Birlikte yapmak her zaman kolay olmuyor tabii. Örneğin, bizim durumumuzda, her ne kadar herkesin her işi yaptığı, eşitlikçi bir anne-baba modeli sunmayı istemiş olsak da belli şeylerde farketmeden bir ayrışma yaşandığını gördük. Evet, baba gerçekten bir sürü iş yapıyor, ama bu işler genellikle annenin de yapabildiği ve de dışarda yapıldığında erkeklerle özdeşleştirilen işler. Diş fırçalığın temizlenmesi gibi detay işlerde ya da çamaşır gibi yalnızca kadınların bulunduğu alanlarda yine kadınlar var, yani ben varım.

Çamaşırcı Erkek
Siz hiç çamaşırcı erkek gördünüz mü? Mesela çamaşır reklamlarında çantasından deterjanı çıkarıp "üzülme be Osman, bak bu Momo'yla yıka, muhteşem beyazlığı yakala" diyen bir tipleme? Ali amca? Yok böyle bir tipleme. Bu Ali amca, genelde hep kirletir. Çocukluğunu da biliyorum ben onun... hep koşardı, top atardı, nedense gidip inadına inadına çamurda oynardı, olmadık yerlere girer çıkar, yemek yerken de hep üzerine dökerdi. Toplum mu bu hale getirdi onu? Sen erkeksin, erkek adam ev işi yapmaz diyerek. Yoksa annesi mi yaptı ona bunu? Yıllarca onun işlerini yapıp yemeğini yedirerek, çamaşırlarını onun yerine yıkayarak, hatta üniversiteye gittiğinde bile, kargoyla temiz çamaşır, yemek göndererek, onun kendi kendine yetecek bir birey olmasını engelledi mi farkında olmadan. Oysa çocuğunu çok severdi, hep iyi şeyler düşünürdü onunla ilgili. Yoksa eşi mi sebep oldu buna? Sen bırak ben hallederim diyerek...
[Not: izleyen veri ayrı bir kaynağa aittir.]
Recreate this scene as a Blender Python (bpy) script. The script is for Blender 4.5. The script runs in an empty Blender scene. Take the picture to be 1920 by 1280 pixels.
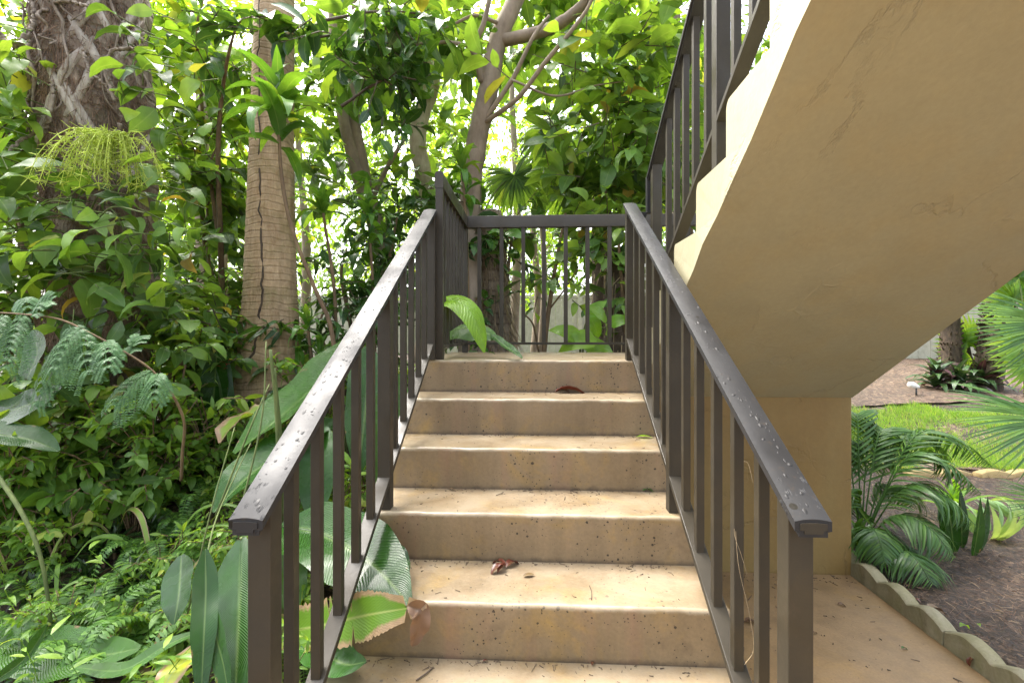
import bpy, bmesh, math, numpy as np
from mathutils import Vector
rng = np.random.default_rng(7)
sc = bpy.context.scene
COL = sc.collection
R, T = .1825, .28            # riser, tread
GZ = -7*R                    # walkway level under the half landing
# ------------------------------------------------------------------ camera
F_, CX, CY, YAW = 853.0, 960.0, 625.9, .0466
CAM = np.array([0., -2.5974, .1489])
cam = bpy.data.cameras.new('camera'); co = bpy.data.objects.new('camera', cam); COL.objects.link(co)
co.location = CAM; co.rotation_euler = (math.pi/2, 0, YAW)
cam.sensor_width = 36; cam.lens = F_/1920*36; cam.shift_y = (CY-640)/1920; cam.clip_end = 400; cam.clip_start = .02
sc.camera = co
_c, _s = math.cos(YAW), math.sin(YAW)
def at(px, py, d):
    x = (px-CX)/F_*d; z = -(py-CY)/F_*d
    return np.array([_c*x-_s*d, _s*x+_c*d, z]) + CAM
def ats(*pts): return np.array([at(*p) for p in pts])
# ------------------------------------------------------------------ terrain height
def sstep(a, b, x):
    t = np.clip((np.asarray(x, float)-a)/(b-a), 0, 1); return t*t*(3-2*t)
def gh(x, y):
    x = np.asarray(x, float); y = np.asarray(y, float)
    left = -1.33+.93*sstep(-1.3, 2.2, y)+.05*np.sin(x*2.1+1)*np.sin(y*1.7)
    right = np.interp(y, [-9, .6, 2.4, 4.2, 8, 11, 60], [-1.235, -1.235, -1.2, -.88, -.6, -.48, 1.5])+.02*np.sin(x*2.3)*np.sin(y*2.9)
    w = sstep(-1.0, 1.2, x-.0*y)
    z = left*(1-w)+right*w
    under = (x > -.95) & (x < 1.9) & (y < 1.3)
    return np.where(under, -1.34, np.where((x > -.95) & (x < 1.0) & (y < 1.3), -1.34, z))
def gz(x, y): return float(gh(x, y))
# ------------------------------------------------------------------ mesh building
class MB:
    def __init__(s): s.v = []; s.l = []; s.n = []; s.uv = []; s.c = 0; s.mi = []
    def add(s, v, faces, uv=None):
        v = np.asarray(v, float).reshape(-1, 3)
        lv = np.concatenate([np.asarray(f) for f in faces]); ln = np.array([len(f) for f in faces])
        s.raw(v, lv, ln, None if uv is None else np.asarray(uv, float)[lv])
    def raw(s, v, lv, ln, luv=None):
        s.v.append(v); s.l.append(np.asarray(lv)+s.c); s.n.append(np.asarray(ln)); s.c += len(v)
        s.uv.append(np.zeros((len(lv), 2)) if luv is None else luv); s.mi.append(np.zeros(len(ln), np.int32))
    def merge(s, o, mi):
        if not o.v: return s
        s.raw(np.concatenate(o.v), np.concatenate(o.l), np.concatenate(o.n), np.concatenate(o.uv)); s.mi[-1][:] = mi; return s
    def inst(s, t, P, M, S):
        """many copies of template t: P (N,3), M (N,3,3) columns x,y,z, S (N,) or (N,3)"""
        P = np.asarray(P); N = len(P)
        if N == 0: return
        S = np.asarray(S, float)
        if S.ndim == 1: S = np.repeat(S[:, None], 3, 1)
        V = np.einsum('nij,nkj->nki', M, t['v'][None]*S[:, None, :])+P[:, None, :]
        k = len(t['v'])
        L = (t['l'][None]+(np.arange(N)*k)[:, None]).ravel()
        s.raw(V.reshape(-1, 3), L, np.tile(t['n'], N), np.tile(t['uv'], (N, 1)))
    def mesh(s, name, smooth=True):
        me = bpy.data.meshes.new(name)
        v = np.concatenate(s.v); l = np.concatenate(s.l); n = np.concatenate(s.n)
        me.vertices.add(len(v)); me.vertices.foreach_set('co', v.ravel().astype(np.float32))
        me.loops.add(len(l)); me.loops.foreach_set('vertex_index', l.astype(np.int32))
        me.polygons.add(len(n)); st = np.concatenate([[0], np.cumsum(n)[:-1]])
        me.polygons.foreach_set('loop_start', st.astype(np.int32))
        me.polygons.foreach_set('use_smooth', np.full(len(n), smooth))
        u = me.uv_layers.new(name='UVMap'); u.data.foreach_set('uv', np.concatenate(s.uv).ravel().astype(np.float32))
        me.polygons.foreach_set('material_index', np.concatenate(s.mi)); me.update(calc_edges=True); return me
def templ(v, faces, uv=None):
    lv = np.concatenate([np.asarray(f) for f in faces])
    return dict(v=np.asarray(v, float), l=lv, n=np.array([len(f) for f in faces]),
                uv=np.zeros((len(lv), 2)) if uv is None else np.asarray(uv, float)[lv])
def as_templ(mb):
    return dict(v=np.concatenate(mb.v), l=np.concatenate(mb.l), n=np.concatenate(mb.n), uv=np.concatenate(mb.uv))
TOP = []
def _link(name, data, mat=None):
    o = bpy.data.objects.new(name, data); COL.objects.link(o)
    if mat is not None:
        for m in (mat if isinstance(mat, (list, tuple)) else [mat]): data.materials.append(m)
    return o
def tag(o, label, cat, group=None, kind=None):
    if label: o['label'] = label
    if cat: o['category'] = cat
    if group: o['group'] = group
    if kind: o['kind'] = kind
    return o
def thing(name, label, cat, loc=(0, 0, 0), group=None, rot=0.0):
    o = bpy.data.objects.new(name, None); COL.objects.link(o); o.empty_display_size = .1
    o.location = [float(q) for q in loc]; o.rotation_euler = (0, 0, rot); TOP.append(o)
    return tag(o, label, cat, group)
def part(name, mb, mat, root, label=None, local=False, smooth=True, bevel=0):
    o = _link(name, mb.mesh(name, smooth) if isinstance(mb, MB) else mb, mat if isinstance(mb, MB) else None)
    o.parent = root
    if not local: o.location = -Vector(_wloc(root))
    if label: o['label'] = label
    if bevel:
        m = o.modifiers.new('edge', 'BEVEL'); m.width = bevel; m.segments = 2; m.limit_method = 'ANGLE'
    return o
def _wloc(o):
    v = Vector((0, 0, 0))
    while o is not None: v += o.location; o = o.parent
    return v
def solo(name, mb, mat, label=None, cat=None, group=None, kind=None, smooth=True, bevel=0):
    o = _link(name, mb.mesh(name, smooth), mat); TOP.append(o); tag(o, label, cat, group, kind)
    if bevel:
        m = o.modifiers.new('edge', 'BEVEL'); m.width = bevel; m.segments = 2; m.limit_method = 'ANGLE'
    return o
def clone(root, loc, rot=0., scale=1., label=None, group=None):
    r = root.copy(); COL.objects.link(r); TOP.append(r)
    r.location = [float(q) for q in loc]; r.rotation_euler = (0, 0, rot); r.scale = (scale,)*3
    if label: r['label'] = label
    if group: r['group'] = group
    for ch in list(root.children):
        c = ch.copy(); COL.objects.link(c); c.parent = r
        for g in list(ch.children):
            d = g.copy(); COL.objects.link(d); d.parent = c
    return r
def nrm(v):
    v = np.asarray(v, float); return v/np.maximum(np.linalg.norm(v, axis=-1, keepdims=True), 1e-9)
def frames(d, n):
    y = nrm(d); x = nrm(np.cross(y, n)); z = np.cross(x, y)
    return np.stack([x, y, z], -1)
def spline(pts, n):
    """Catmull-Rom through pts (k,dim) -> n samples"""
    p = np.asarray(pts, float); k = len(p)
    if k == 2: return p[0]+(p[1]-p[0])*np.linspace(0, 1, n)[:, None]
    q = np.vstack([2*p[0]-p[1], p, 2*p[-1]-p[-2]])
    t = np.linspace(0, k-1-1e-6, n); i = t.astype(int); f = (t-i)[:, None]
    a, b, c, d = q[i], q[i+1], q[i+2], q[i+3]
    return .5*((2*b)+(c-a)*f+(2*a-5*b+4*c-d)*f**2+(3*b-a-3*c+d)*f**3)
def tube(mb, path, rad, k=8, bump=0., cap=True):
    p = np.asarray(path, float); n = len(p)
    rad = np.full(n, rad) if np.isscalar(rad) else np.interp(np.linspace(0, 1, n), np.linspace(0, 1, len(rad)), rad)
    tg = nrm(np.gradient(p, axis=0))
    ref = np.array([0, 0, 1.]) if abs(tg[0][2]) < .9 else np.array([1., 0, 0])
    x = nrm(np.cross(tg, ref)); y = np.cross(tg, x)
    a = np.linspace(0, 2*math.pi, k, endpoint=False)
    r = rad[:, None]*(1+bump*rng.standard_normal((n, k)) if bump else np.ones((n, k)))
    v = p[:, None]+r[..., None]*(np.cos(a)[None, :, None]*x[:, None]+np.sin(a)[None, :, None]*y[:, None])
    i = np.arange(n-1)[:, None]*k; j = np.arange(k)[None]; j2 = (j+1) % k
    q = np.stack([i+j, i+j2, i+k+j2, i+k+j], -1).reshape(-1, 4)
    uv = np.stack(np.broadcast_arrays((np.arange(k)/k)[None], np.linspace(0, 1, n)[:, None]), -1).reshape(-1, 2)
    f = list(q)
    if cap: f += [np.arange(k)[::-1], np.arange(k)+(n-1)*k]
    mb.add(v.reshape(-1, 3), f, uv)
def tubes(mb, P0, P1, r0, r1, k=3):
    """many straight thin tapered twigs"""
    P0 = np.asarray(P0); P1 = np.asarray(P1); N = len(P0)
    if N == 0: return
    d = nrm(P1-P0); x = nrm(np.cross(d, np.array([.31, .2, .9]))); y = np.cross(d, x)
    a = np.linspace(0, 2*math.pi, k, endpoint=False)
    off = np.cos(a)[None, :, None]*x[:, None]+np.sin(a)[None, :, None]*y[:, None]
    r0 = np.broadcast_to(r0, (N,))[:, None, None]; r1 = np.broadcast_to(r1, (N,))[:, None, None]
    v = np.concatenate([P0[:, None]+off*r0, P1[:, None]+off*r1], 1)
    j = np.arange(k); q = np.stack([j, (j+1) % k, k+(j+1) % k, k+j], -1)
    L = (q.ravel()[None]+(np.arange(N)*2*k)[:, None]).ravel()
    mb.raw(v.reshape(-1, 3), L, np.full(N*k, 4))
def box(mb, lo, hi):
    x0, y0, z0 = lo; x1, y1, z1 = hi
    hexa(mb, [(x0, y0, z0), (x1, y0, z0), (x1, y1, z0), (x0, y1, z0), (x0, y0, z1), (x1, y0, z1), (x1, y1, z1), (x0, y1, z1)])
def hexa(mb, v):
    mb.add(v, [(0, 3, 2, 1), (4, 5, 6, 7), (0, 1, 5, 4), (1, 2, 6, 5), (2, 3, 7, 6), (3, 0, 4, 7)])
def extrude(mb, sec, f0, f1):
    """closed section list; f0/f1 map a section point to the two ends"""
    k = len(sec); v = [f0(p) for p in sec]+[f1(p) for p in sec]
    f = [(j, (j+1) % k, k+(j+1) % k, k+j) for j in range(k)]+[tuple(range(k))[::-1], tuple(range(k, 2*k))]
    mb.add(v, f)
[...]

Kimin ne kadar payının olduğu tartışılır ama Ali için iyi oldu bir taraftan; kendini bilime verdi. Ve hiçbir şeyden de geri kalmadı; para da kazandı, çamaşır reklamlarına da çıktı deneylerini anlattı: "2 ölçek bundan, 8 ölçek şundan koyduk, 3 yıl deney yaptık ve beyaz ötesine ulaştık" gibi saçma sapan replikler söylese de, o, dağ gibi çamaşırla başetmek zorunda kalan kişi değil, beyaz gömlekli bilim adamını oynadı.

Tabii ki bunun tam tersi durumlar da var. Bilim kadınları yanısıra çamaşır yıkayan erkekler de yaşıyor bu dünyada. Ben çamaşırhanelerin önünden geçerken görüyorum mesela. Ama neden medyada, kamusal alanda görünür değiller merak ediyorum. Google imajlarda aradım (bu arada yeni arayüzü çok şık olmuş imaj aramanın) ve tahmin edeceğiniz üzere açık ara farkla kadınlar önde çıktı resimlerde. 3-5 tane çamaşırcı erkek ya var ya yok. Türkçe terimlerle aradığımda ise hiç bulamadım. Ataerkil sistem, mahremiyet mevzuları dışında sanırım bir etken de bu işten para kazanılması.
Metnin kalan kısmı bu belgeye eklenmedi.